Remembering Charley Morgan — Legendary Sailor, Sailmaker, Yacht Builder, and Designer

Charles Eugene Morgan Jr., 93, known to all as Charley, passed away last weekend, just a few hours after his wife Maurine died.

It has been said that Charley Morgan is the only person to ever single-handedly design, build, and skipper his own 12 Meter in the America’s Cup. Prior to and since Charley’s 1970 Cup attempt, all campaigns were organized by large syndicates. He even sailed the boat on its own bottom from St. Petersburg, Florida to Newport, Rhode Island to compete in the 1970 America’s Cup Defender Trials.

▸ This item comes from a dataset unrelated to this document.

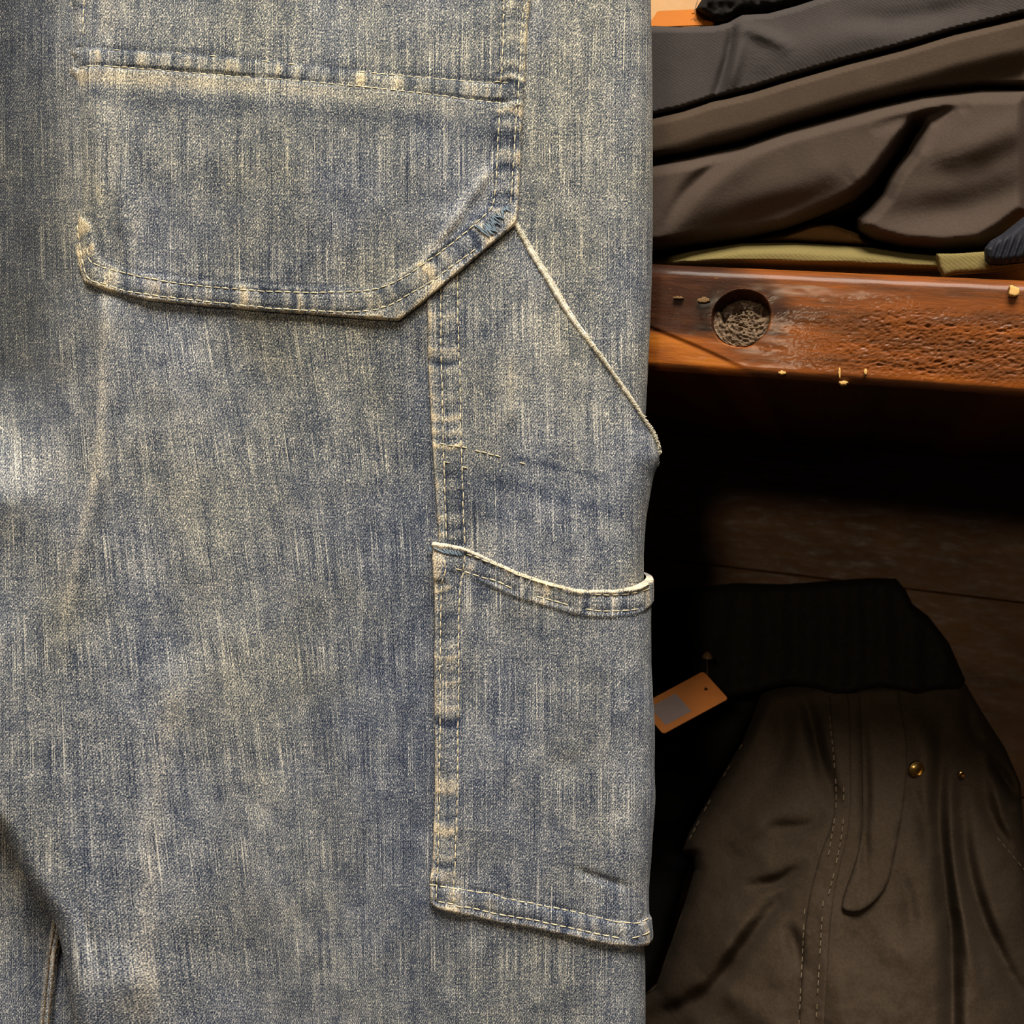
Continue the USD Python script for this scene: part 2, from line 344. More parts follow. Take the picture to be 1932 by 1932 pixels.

As a high school student in St. Petersburg, I recall the excitement as Morgan built and competed in the 12-meter yacht Heritage, only to be beaten by Intrepid skippered by Bill Ficker. Although “Ficker was quicker,” the New York Times commented that “Heritage, designed, built and skippered by Charlie Morgan Jr., won first prize in the beauty contest. Her golden mahogany hull glistened in the hot sun light and her light‐air spinnaker was the prettiest seen so far, a top‐to‐bottom dazzler of blue, orange and white.”

Ironically, Heritage, built by a pioneer in production fiberglass sailboats, was the last America’s Cup competitor to be built of wood.

Like so many Floridians, Morgan was originally from somewhere else. Born in Chicago in 1929 and raised on the West Coast of Florida, he attended the University of Tampa and took a job with Johnson Sails, located at the Jean Street Shipyard on the Hillsborough River. In 1952 he founded Morgan Racing Sails in Tampa, FL.

Developing an interest in yacht design, Morgan’s first well-known boat was the 40′ fiberglass centerboard yawl Paper Tiger that won the Southern Ocean Racing Conference in 1961 and 1962. Unable to find a builder for Tiger Cub, a smaller version of Paper Tiger, Morgan founded Morgan Yacht Corporation in 1965.

Morgan Yachts produced sailboat models from 24 to 45 feet long. Its most successful model was the Morgan Out Island 41, a shallow draft cruiser designed for the charter industry. Both loved and hated, the design was referred to as one of the very first “charter barges,” or “the fornicatorium,” as Morgan himself once put it. The Out Island 41 has been described as the “most popular boat over 40 feet overall ever built.”

In 1968, he sold Morgan Yacht Corporation to Beatrice Foods, providing funds for Morgan to design and build the wooden 12-meter yacht Heritage. He went on to found Heritage Yacht Corporation in 1975, producing trawlers and sailing yachts.

I met Charley Morgan only once when I stopped by his office in Pinellas Park to give him a copy of a CAD drawing I had done of his Out Island 41 for a naval architecture design class at the University of Michigan. He was appreciative and gracious to the bearded fanboy who had arrived unannounced at his door. Only after I graduated and took a job in the Northeast did I realize that Morgan also lived on the Isle of Capri in Treasure Island, FL, where I lived when I was in high school.

He would also later design trawlers for Chris Craft and sailboats for Compac. In his career, Charley Morgan designed 57 sailboats.

As an indication of his versatility, Morgan also built a fleet of more than a hundred watercraft for Disney World, the largest of which was around 120 feet—submarines, jungle cruise boats, the steam launches.

Charley Morgan 1970 America’s Cup Clips. Heritage

Comments

Remembering Charley Morgan — Legendary Sailor, Sailmaker, Yacht Builder, and Designer — 2 Comments

  1. I was a owner of a Heritage racing boat built by his company. I ended up selling the boat because of a job change but kept in touch with Charlie over the years.
    He was a great person, that once you met him, he made you feel like you knew him all your life.
    May he & his wife rest in peace.

  2. Charley and Maurine were class act. I was honored to host them at my home twice. He spoke of my Ted and he being like kids in a sand box designing sailboats. RIP to Charlie and Maurine.